The U.S. military was spared from the largest cuts. The deal will lock in Biden’s request of $886 billion for defense that’s set to take effect at the beginning of the new fiscal year in October, a 3.3 percent increase, and a further 1 percent increase for 2025 that will bring the Pentagon’s budget to almost $900 billion.
But with inflation growing at a nearly 5 percent clip, defense hawks worry that the spending hike won’t be enough.
“There are going to be a couple of lost years, I think,” said Thomas Spoehr, a retired three-star Army general and the director of the Center for National Defense at the Heritage Foundation, a conservative think tank. “Everybody talks about how the Navy is too small. The Air Force is also too small in terms of fighters and how many aircraft they’re buying. 2024 and 2025 promise not to be able to make up any of that lost ground.”
Some defense experts likened the limited growth in defense spending to Obama-era sequestration that capped defense spending, something defense hawks say set back efforts to modernize U.S. military capabilities by years.
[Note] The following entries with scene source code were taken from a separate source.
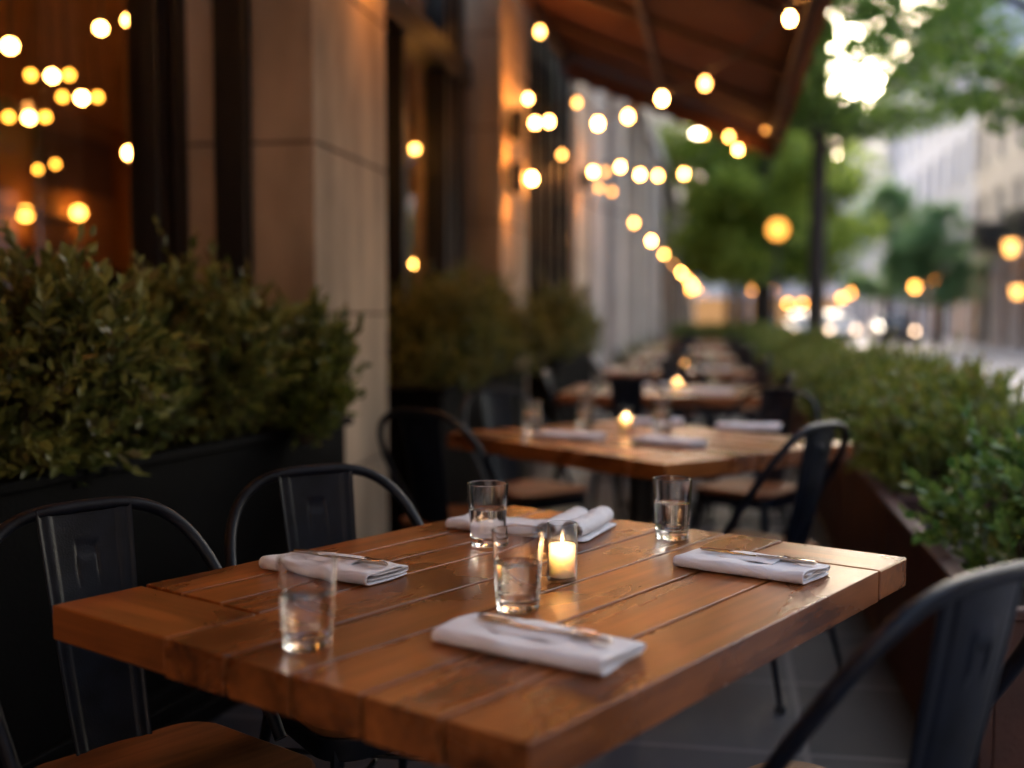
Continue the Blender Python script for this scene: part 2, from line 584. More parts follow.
# ------------------------------------------------------------------ the ground
def sheet(name, t0, t1, o0, o1, z, material, thick=None):
    o = MB()
    if thick is None:
        o.add([(o0, t0, 0), (o1, t0, 0), (o1, t1, 0), (o0, t1, 0)], [(0, 1, 2, 3)])
    else:
        o.box((o0, t0, -thick), (o1, t1, 0))
    ob = o.build(name, material, None, loc=P0 + Vector((0, 0, z)), rz=STREET_RZ)
    return tag(ob, kind='structure')
sheet('ground', -900, 1500, -900, 900, -0.125, M['ground'])
sheet('road', -40, 160, 5.42, 9.78, -0.121, M['road'])
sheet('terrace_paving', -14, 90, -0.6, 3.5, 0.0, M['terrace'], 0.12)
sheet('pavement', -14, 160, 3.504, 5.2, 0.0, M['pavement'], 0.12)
sheet('pavement_across_street', -14, 160, 10.0, 11.9, 0.0, M['pavement'], 0.12)
sheet('kerb', -14, 160, 5.204, 5.4, 0.002, M['kerb'], 0.12)
sheet('kerb_across_street', -14, 160, 9.8, 9.996, 0.002, M['kerb'], 0.12)

# ------------------------------------------------------------------ restaurant
rest = empty('restaurant_building', P0, STREET_RZ)       # local x = out, y = along the street
tag(rest, 'stone restaurant building with tall windows and warm lit interior beside the terrace', 'building')
COURSES = [-0.02, 0.52, 1.21, 1.90, 2.59, 3.28, 3.97, 4.66]
def pillar(t0, t1, dep=0.67, out=0.0, material='stone', top=None):
    m = MB()
    for a, b in zip(COURSES, COURSES[1:]):
        m.box((out - dep, t0, a + 0.005), (out, t1, b - 0.005))
    m.build('pillar', M[material], rest, bevel=0.006)
    MB().box((out - dep + 0.01, t0 + 0.012, 0), (out - 0.012, t1 - 0.012, 4.6)).build('mortar_core', M['walldark'], rest)
PIL = [(-12.4, -11.3), (-8.5, -7.4), (-4.6, -3.5), (0.0, 1.0), (3.93, 5.08), (8.3, 9.5)]
for a, b in PIL:
    pillar(a, b)
OW = -0.60
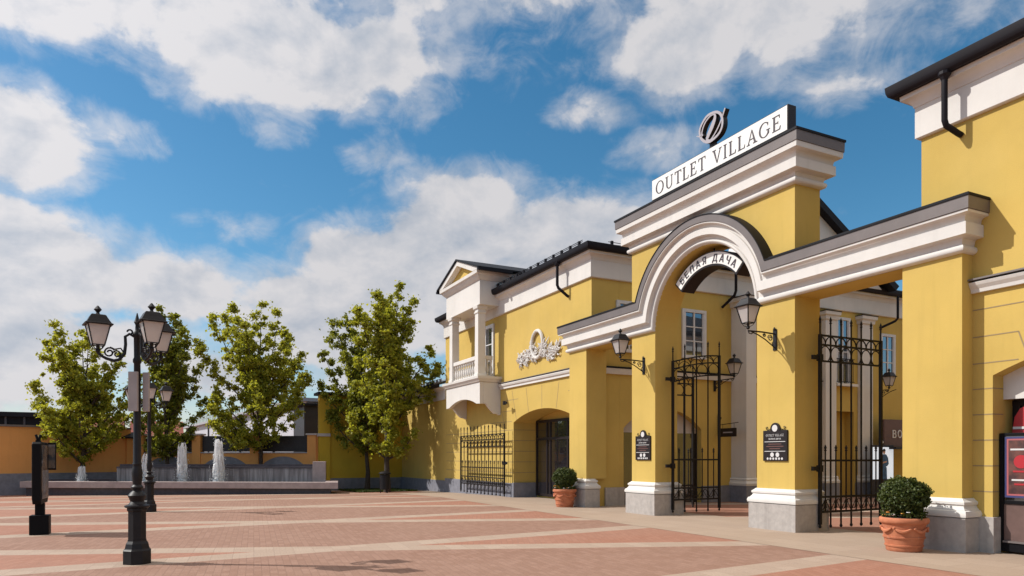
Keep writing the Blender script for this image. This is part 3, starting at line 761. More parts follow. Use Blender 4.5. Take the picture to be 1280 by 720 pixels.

While the Pentagon will have more time to plan for these spending limits than it did for sequestration, “the severe fiscal constraints will be apparent,” said Mark Cancian, an expert on defense issues with the Center for Strategic and International Studies think tank. “And that will change what the [Department of Defense] can do, the programs it can support, and the strategy.”
Notably, the debt ceiling deal ensured that spending to build up Ukraine and Taiwan’s militaries would come out of separate requests outside of the Pentagon’s base budget. This means that Congress could authorize increased spending for these two cases separately from the spending cap in emergency supplemental packages. But that also sets up new political battles over whether those supplemental funding provisions could be passed by budget hawks increasingly frustrated with McCarthy’s deal with Biden and what they see as unchecked government spending.
“Once you start opening the door and proposing a Ukraine supplemental, everyone in Congress will see that as a way to evade the caps,” said Spoehr.